When obtaining concession­s from trade unions, the Government had always promised a return after the war to pre-war conditions, yet authoritie­s now told us that the conditions of industry had been so modified by the war that it would be practicall­y impossible to return to pre-war conditions according to the letter. In this state of things it was to be hoped that no question of sex would be introduced to modify the difficulty. Women must be very careful not to undersell men in regard to their work. (Hear, hear.) Possibly there might be an increased temptation for women of the middle class to undertake work at pocket-money wages. That must be resisted; women should not take work in any direction so as to undersell men.
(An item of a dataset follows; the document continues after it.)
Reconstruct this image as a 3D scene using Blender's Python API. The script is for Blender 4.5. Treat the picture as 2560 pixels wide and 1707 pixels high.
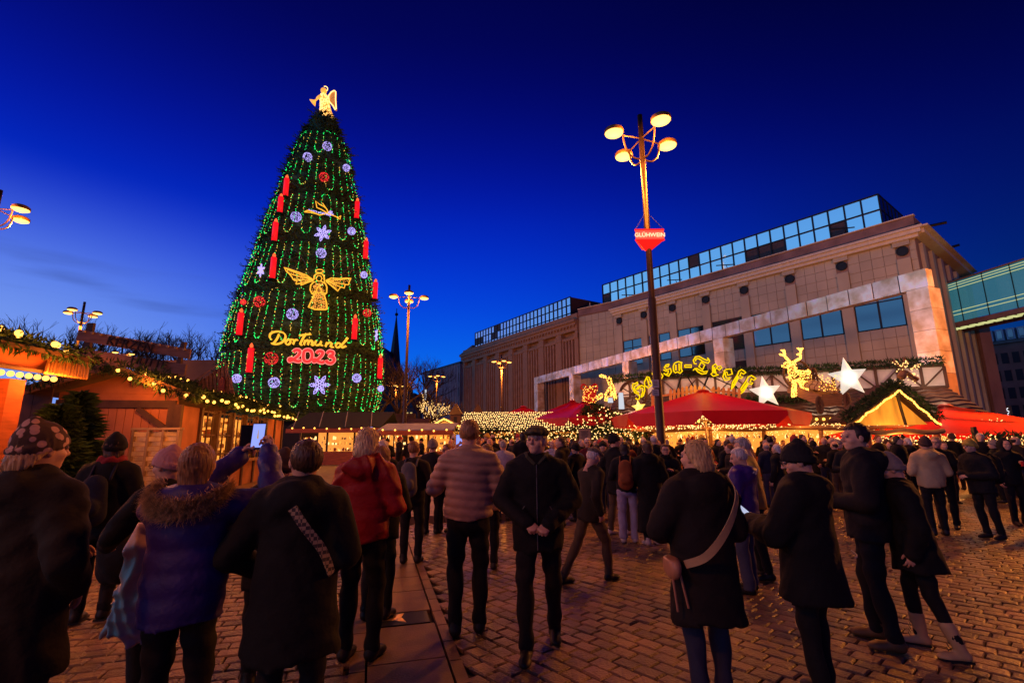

At a recent women’s conference it was said that suitabilit­y of work, not cheapness, should be the test to be applied to women’s work. Who was to decide what was suitabilit­y? If it was to be decided by the suggested inter-department­al committee, of doctors, inspectors, and so on, we should get into a new form of slavery. The only way of finding out what work was suitable for women was by experiment. So the doors of all kinds of work should be open to them; but as all girls were possible wives and mothers, care must be taken that they did nothing which would unfit them for such positions.